The wedding coordinator at Kilshane was particularly keen to have some photos taken of the room before the guests entered, and with good reason.  It looked magnificent.  All credit for that, including how the room is lit, goes of course to the staff of Kilshane – this photograph is an available-light shot, and I’ve deliberately kept the white balance to show the warmth of the light that was present in the room.  The fairy lights on all six windows and the night lights on the table gave the room a magical feel and I can only imagine that Aileen and Neil were delighted with how the staff had presented the room when they walked in a short while later to join their guests for dinner.

Getting this shot involved standing on a chair at the extreme end of the room, with the camera held as close to the wall as possible, and using my wide angle lens at 17mm to take in all six of the windows.

Standing on a chair put the camera just about half way up the height of the room, which I guess has a ceiling of about 16 feet, and the benefit of that to the shot is that it keeps all the vertical lines vertical.

Wanting to keep the shot lit by the available light in the room only required a super-slow shutter speed of 1/5s, and because the camera was 8 feet in the air, it needed to be handheld.  With a wall to brace myself against, and the ability of the D300 to shoot at 6 frames per second, getting a sharp shot wasn’t too difficult actually.

I stopped the aperture down a little from it’s widest to keep a little more in focus – ideally for an architectural shot like this you would shoot at f/16 or so, but that was just not possible without a platform and tripod to steady the camera.

I think the multitude of light sources, which tend to go a little soft in even the sharpest of shots anyway, means I get away with this wider-than-preferred aperture, and it was a better option than bouncing flash to bring that shutter speed back up and losing the ambience of the room.

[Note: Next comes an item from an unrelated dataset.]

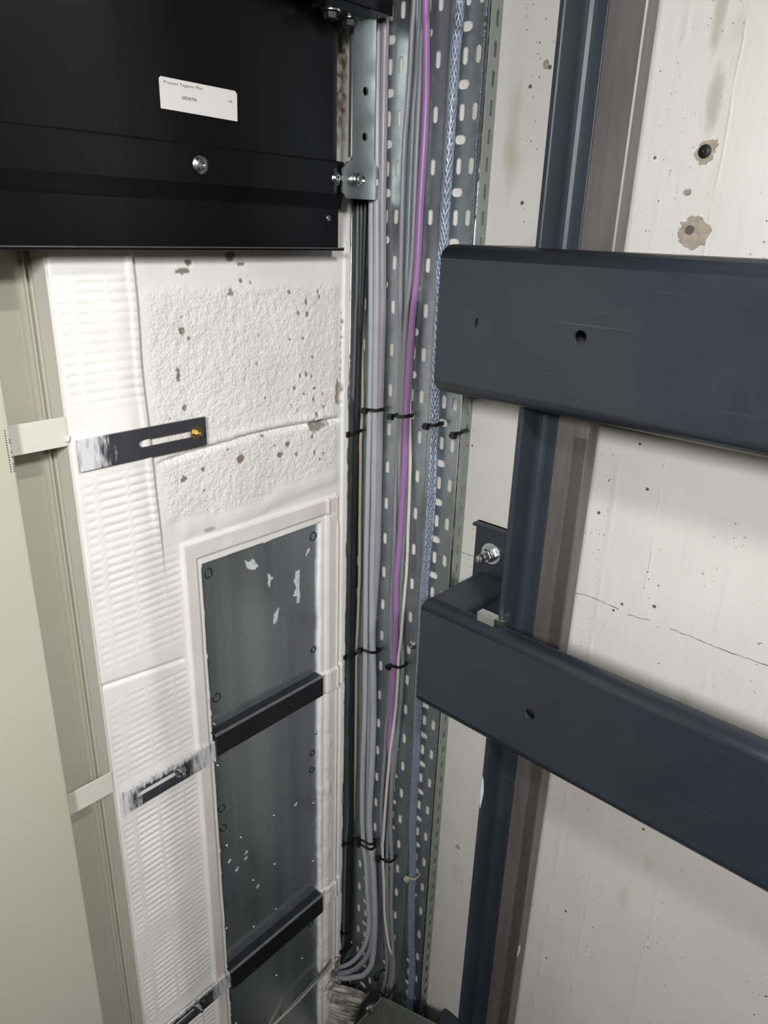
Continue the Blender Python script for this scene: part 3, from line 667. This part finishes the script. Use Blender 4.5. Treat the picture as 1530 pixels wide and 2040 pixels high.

The final shot needs a little more work to remove the two human forms at the left of the frame, but it will be easy to do that as the shot just before is equally sharp and from the same viewpoint, so a little cloning from that shot to this will take care of that.

I get a lot of traffic to this site from google, and no doubt some people searching for Kilshane House will find this post – if you’re one of them and thinking of having your wedding there, this is one example of what you can expect the room to look like.